I erred in living first, by believing that these micro-aggressions put me on the same plane of experience as my light-skinned peers simply by virtue of the fact that our skin tones were similar, and second, by becoming resentful when I felt judged by them because I felt entitled to spaces that were theirs despite my undeniable class privilege.

I am well-aware that racism and xenophobia do not come with one-size-fits-all approaches: dominant classes have come up with coded language and systems, for example, that apply to specific cultural, ethnic, and racial groups. In other words, I am not saying that the xenophobia I experience—whose undercurrent is that Middle Eastern and North African folks, particularly if they are Muslim, are dangerous simply by virtue of their national origins—is the same as that an East Asian person might experience.

In this way, of course, it is possible that not all of the folks who have deemed me white could have understood my experience of being othered, just as I could not have understood theirs. However, I did not want to share my experience with them, because, again, I felt as though they were judging me, positioning me as a member of the dominant class.

My partner told me about a song called “Don’t Call Me White,” which is basically what I was screaming in my head whenever I felt that way. I was screaming, Do you know how people fucking see me? But truth be told, I really don’t know how people see me. A lot of the time when I look at myself in the mirror, I don’t know how I see me. It’s a strange sensation, because for a time, I felt secure in my nonwhiteness, in my “mixed”-ness, in my me-ness.

But my lack of understanding as to exactly why I wasn’t the same as my peers—why our brownness didn’t magically render our experiences unequivocally identical—and my failure to examine the resentment it cultivated, separated me from my own experience with nonwhiteness. I had rushed out of my vaguely country, inland bubble and straight into drawing a false equivalency between myself and my peers solely based on our skin color—and the result was a lack of clarity. Eventually, I begun to feel that I had only ever been imposing on the identities I had once claimed as my own.

I was angry at not ever having had anyone to share my shitty experiences with—not even within my own family. And now, brown people were making me feel like I was white. I guess if I’d realized sooner that they were perhaps taking note of more than my skin color, I would have let my guard down—and engaged in a much-needed release of this resentment—much sooner than I did. What I learned eventually was an invaluable lesson: in order to see yourself, you have to see—perhaps not first, but simultaneously—more than just yourself.
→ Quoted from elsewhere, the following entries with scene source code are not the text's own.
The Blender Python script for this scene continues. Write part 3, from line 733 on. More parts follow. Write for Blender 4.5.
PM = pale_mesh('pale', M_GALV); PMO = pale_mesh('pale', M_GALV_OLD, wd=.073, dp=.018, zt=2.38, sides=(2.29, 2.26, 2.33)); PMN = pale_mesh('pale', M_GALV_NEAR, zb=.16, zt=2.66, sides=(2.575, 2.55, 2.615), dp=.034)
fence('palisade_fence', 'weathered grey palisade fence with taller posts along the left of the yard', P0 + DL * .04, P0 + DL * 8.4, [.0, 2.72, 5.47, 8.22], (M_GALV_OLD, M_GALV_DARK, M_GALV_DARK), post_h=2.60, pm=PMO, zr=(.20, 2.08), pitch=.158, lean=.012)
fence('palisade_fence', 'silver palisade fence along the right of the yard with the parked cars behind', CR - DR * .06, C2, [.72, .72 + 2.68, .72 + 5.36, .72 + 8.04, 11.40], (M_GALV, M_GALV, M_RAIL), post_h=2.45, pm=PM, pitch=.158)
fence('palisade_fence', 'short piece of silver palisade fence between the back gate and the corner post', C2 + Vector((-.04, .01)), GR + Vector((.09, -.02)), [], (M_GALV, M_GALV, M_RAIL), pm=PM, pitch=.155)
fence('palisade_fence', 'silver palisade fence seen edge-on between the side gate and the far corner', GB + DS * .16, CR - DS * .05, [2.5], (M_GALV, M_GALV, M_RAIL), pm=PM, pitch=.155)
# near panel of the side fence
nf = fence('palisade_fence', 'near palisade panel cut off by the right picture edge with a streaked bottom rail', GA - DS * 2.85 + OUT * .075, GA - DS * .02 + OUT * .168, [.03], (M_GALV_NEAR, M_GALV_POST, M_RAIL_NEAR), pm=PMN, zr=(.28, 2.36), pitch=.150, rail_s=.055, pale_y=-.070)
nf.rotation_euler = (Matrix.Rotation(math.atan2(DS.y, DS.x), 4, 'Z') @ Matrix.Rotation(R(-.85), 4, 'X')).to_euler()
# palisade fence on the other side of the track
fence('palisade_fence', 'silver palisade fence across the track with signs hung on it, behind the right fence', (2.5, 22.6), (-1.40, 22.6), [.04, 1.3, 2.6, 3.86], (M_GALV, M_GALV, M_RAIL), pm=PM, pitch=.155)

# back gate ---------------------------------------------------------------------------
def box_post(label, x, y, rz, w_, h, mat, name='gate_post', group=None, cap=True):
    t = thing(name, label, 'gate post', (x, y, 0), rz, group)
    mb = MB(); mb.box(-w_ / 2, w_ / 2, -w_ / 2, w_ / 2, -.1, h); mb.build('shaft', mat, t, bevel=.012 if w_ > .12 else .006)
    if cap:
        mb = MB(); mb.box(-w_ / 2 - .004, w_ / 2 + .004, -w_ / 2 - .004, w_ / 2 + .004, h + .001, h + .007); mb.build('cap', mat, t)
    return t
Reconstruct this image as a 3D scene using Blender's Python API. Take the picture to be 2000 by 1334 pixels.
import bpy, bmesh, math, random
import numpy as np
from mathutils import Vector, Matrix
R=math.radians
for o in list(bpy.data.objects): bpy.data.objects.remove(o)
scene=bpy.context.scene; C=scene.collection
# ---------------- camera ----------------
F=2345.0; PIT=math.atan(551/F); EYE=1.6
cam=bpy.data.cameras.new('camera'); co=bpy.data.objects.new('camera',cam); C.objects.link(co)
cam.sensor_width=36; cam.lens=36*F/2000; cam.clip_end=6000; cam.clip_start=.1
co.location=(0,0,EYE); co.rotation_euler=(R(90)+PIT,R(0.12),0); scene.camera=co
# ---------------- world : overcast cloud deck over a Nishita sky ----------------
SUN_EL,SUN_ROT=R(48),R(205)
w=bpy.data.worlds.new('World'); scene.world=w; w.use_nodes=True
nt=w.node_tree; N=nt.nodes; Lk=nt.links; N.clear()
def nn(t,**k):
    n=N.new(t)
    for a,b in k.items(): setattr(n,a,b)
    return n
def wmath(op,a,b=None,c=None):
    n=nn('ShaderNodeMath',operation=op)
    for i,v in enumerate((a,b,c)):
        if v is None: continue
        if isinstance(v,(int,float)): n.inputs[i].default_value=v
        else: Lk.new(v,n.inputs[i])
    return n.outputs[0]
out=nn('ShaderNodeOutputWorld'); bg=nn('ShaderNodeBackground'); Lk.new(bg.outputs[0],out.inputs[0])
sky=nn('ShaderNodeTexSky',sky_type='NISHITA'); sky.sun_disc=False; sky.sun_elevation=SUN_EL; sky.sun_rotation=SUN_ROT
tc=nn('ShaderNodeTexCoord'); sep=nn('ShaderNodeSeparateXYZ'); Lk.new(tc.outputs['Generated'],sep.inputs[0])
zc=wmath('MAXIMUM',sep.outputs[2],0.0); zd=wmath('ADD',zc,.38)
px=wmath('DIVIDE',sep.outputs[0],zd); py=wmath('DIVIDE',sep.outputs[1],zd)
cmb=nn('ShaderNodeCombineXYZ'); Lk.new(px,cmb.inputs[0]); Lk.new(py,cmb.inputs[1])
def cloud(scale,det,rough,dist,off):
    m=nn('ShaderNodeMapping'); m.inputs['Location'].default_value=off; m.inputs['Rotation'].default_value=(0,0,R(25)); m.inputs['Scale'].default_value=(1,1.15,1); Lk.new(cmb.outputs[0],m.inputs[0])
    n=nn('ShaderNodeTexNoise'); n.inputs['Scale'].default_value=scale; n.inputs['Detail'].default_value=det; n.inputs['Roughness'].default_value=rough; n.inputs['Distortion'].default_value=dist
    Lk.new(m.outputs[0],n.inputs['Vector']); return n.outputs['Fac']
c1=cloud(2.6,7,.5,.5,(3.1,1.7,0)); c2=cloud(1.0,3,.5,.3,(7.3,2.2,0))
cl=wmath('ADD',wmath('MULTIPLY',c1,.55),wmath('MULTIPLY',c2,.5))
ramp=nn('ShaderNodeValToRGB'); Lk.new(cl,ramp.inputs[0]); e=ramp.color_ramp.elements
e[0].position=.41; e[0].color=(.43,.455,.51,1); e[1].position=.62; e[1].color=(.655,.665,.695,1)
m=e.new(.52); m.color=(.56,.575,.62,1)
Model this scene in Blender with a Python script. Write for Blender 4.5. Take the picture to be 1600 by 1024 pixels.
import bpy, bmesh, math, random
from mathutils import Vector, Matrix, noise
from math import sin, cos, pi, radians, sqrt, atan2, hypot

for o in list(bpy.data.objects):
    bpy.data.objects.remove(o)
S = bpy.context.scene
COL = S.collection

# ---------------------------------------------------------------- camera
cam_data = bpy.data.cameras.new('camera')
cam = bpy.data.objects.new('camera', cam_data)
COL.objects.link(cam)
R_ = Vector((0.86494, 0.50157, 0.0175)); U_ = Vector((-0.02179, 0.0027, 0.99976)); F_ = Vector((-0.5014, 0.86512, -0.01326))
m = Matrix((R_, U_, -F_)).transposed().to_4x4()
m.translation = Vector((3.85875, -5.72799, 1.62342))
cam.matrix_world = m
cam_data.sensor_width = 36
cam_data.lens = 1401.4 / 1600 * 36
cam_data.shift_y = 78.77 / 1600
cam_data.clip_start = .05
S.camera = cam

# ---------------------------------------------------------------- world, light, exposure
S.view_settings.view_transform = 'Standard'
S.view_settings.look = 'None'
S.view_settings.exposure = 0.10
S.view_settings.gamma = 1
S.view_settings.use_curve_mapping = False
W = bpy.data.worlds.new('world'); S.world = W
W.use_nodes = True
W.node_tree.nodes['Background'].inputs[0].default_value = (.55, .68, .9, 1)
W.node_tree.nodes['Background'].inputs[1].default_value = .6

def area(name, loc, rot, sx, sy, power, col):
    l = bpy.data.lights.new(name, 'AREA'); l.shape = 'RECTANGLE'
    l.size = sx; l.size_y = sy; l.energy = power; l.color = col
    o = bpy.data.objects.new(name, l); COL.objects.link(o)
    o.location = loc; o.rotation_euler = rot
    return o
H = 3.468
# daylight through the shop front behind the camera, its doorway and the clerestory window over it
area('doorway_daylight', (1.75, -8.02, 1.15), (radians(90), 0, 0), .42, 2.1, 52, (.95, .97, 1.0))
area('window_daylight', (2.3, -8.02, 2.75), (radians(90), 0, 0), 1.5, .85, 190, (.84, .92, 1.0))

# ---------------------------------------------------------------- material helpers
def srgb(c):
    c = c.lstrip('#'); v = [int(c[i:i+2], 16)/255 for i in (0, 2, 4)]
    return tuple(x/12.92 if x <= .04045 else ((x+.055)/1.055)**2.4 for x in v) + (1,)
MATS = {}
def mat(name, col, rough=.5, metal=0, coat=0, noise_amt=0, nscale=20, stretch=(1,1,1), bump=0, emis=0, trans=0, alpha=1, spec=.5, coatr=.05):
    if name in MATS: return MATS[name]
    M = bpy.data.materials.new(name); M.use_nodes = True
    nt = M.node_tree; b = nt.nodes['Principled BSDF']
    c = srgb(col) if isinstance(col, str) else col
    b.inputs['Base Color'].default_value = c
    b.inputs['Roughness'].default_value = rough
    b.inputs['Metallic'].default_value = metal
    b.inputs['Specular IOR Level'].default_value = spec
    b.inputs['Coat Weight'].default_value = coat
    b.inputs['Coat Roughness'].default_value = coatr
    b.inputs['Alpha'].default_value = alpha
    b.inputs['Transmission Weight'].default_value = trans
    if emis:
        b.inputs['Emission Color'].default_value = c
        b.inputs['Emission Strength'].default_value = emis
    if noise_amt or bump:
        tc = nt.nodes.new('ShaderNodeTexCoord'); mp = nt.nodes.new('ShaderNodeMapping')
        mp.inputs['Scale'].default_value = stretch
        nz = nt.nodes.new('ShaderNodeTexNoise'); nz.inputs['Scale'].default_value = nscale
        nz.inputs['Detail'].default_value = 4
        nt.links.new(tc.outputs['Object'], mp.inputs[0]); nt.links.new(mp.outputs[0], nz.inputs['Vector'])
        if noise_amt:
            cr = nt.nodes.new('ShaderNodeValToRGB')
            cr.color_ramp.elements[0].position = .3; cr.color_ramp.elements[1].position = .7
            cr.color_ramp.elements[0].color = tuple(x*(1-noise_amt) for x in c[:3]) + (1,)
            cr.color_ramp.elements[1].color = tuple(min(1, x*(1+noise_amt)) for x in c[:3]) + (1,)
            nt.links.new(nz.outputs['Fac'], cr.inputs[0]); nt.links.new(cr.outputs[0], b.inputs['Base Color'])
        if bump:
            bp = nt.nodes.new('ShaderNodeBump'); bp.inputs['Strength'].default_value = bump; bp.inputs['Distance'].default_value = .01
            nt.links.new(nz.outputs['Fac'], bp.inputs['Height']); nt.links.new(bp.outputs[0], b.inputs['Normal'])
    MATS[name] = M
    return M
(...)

Earlier this year, I wrote a personal essay while I was still in the thick of my resentment over feeling excluded from communities of color. Reading back on it, my bitterness jumps right off the page. But I don’t cringe as much as I’d expect to while reading it, because navigating white America—particularly without any frame of reference for how to claim agency over one’s diasporic and queer identities—is tricky as fuck.

I am grateful for the loved ones I do have, like my mother, my friends, and my partner. I am always learning from them, and they, from me. They trust me enough to mine my own experiences and to independently evolve my ways of thinking. They care for me enough to extend their patience to me when I am growing, even when I take my sweet time doing so—though they may not have had the same luxury.

Whether Doug intended his comment to resonate with me or not, it undoubtedly sent me into a tailspin of self-reflection. And although I don’t know if I will tell him so, I do know his words have changed the way I interact with others, even if this change is barely perceptible. His remark catalyzed somewhat of an epiphany for me, and I can only wonder how my externalized lack of perspective has grated others, and for how long.

One thing is for sure: if my friends and loved ones can be soft with me, then I can be soft with me, and with them too.